Abstract

Pacifist Invasions: Arabic, Translation, and the Postfrancophone Lyric is about what happens to the contemporary French lyric in the translingual Arabic context. Drawing on lyric theory, comparative poetics, and linguistics, it demonstrates how Arabic literature and Islamic scripture pacifically invade French in poetry by Habib Tengour (Algeria), Edmond Jabès (Egypt), Salah Stétié (Lebanon), Abdelwahab Meddeb (Tunisia), and Ryoko Sekiguchi (Japan). Pacifist Invasions deploys comparative side-by-side close readings of classical Arabic literature, Islamic scripture, and the Arabic commentary traditions in the original language, against the landscape of contemporary Francophone literature, poetry, and poetics. Detailed close readings reveal three generic modes of translating Arabic poetics into French lyric. The book analyzes how poets writing in French pacifically invade the language by engaging in a translational and intertextual relationship with the history and world of Arabic literature.
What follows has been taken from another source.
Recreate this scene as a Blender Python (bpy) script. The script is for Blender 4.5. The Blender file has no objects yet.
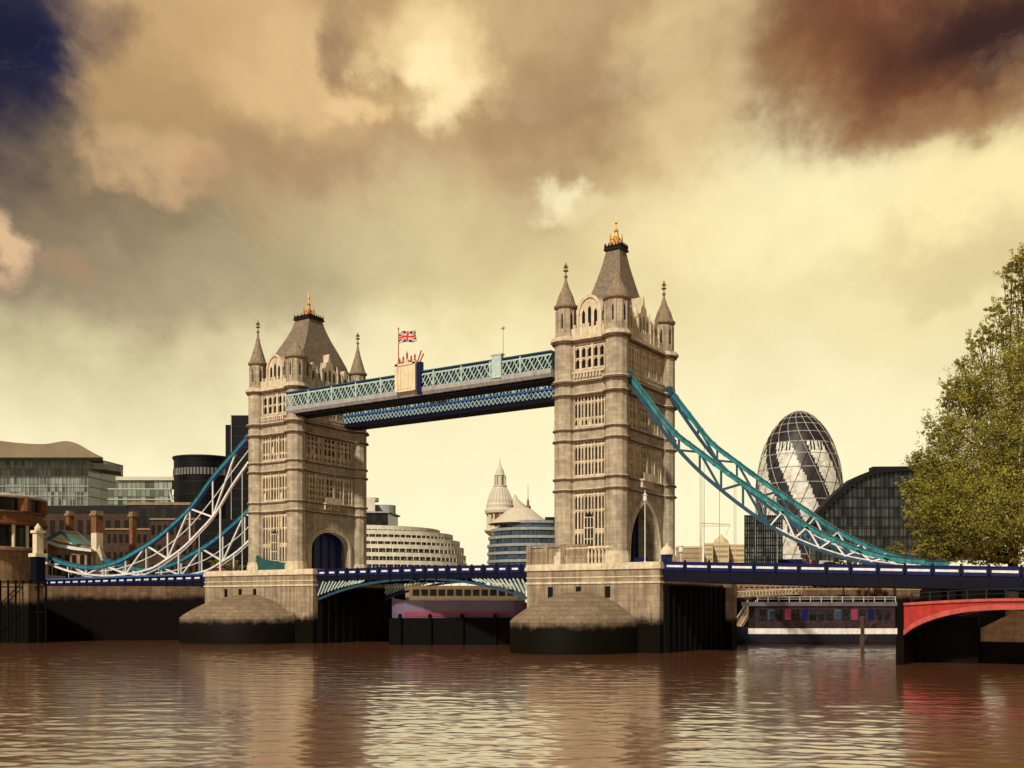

Pacifist Invasions reveals the central importance of translational and intertextual poetics after colonialism, as they pacifically invade and denature the monolingual fabric of French. It recasts the field of Francophone Studies to account for transversal and transhistorical transmissions of literary forms and languages in Arabic, and offers fresh insight into the question of writing in the colonizer’s language. The study shifts the focus to the context of Arabic and Islamic literary cultures, demonstrating how they pacifically invade French from within, rather than writing back from the margins of empire. Through close readings of poetry, translations, commentaries, chapbooks, art books, and essays, Pacifist Invasions proposes a rereading of Francophone literature in relation to the translations and transmissions of classical Arabic poetics, offering a translingual, comparative repositioning of the field of Francophone postcolonial studies along a fluid, translational Franco-Arabic axis.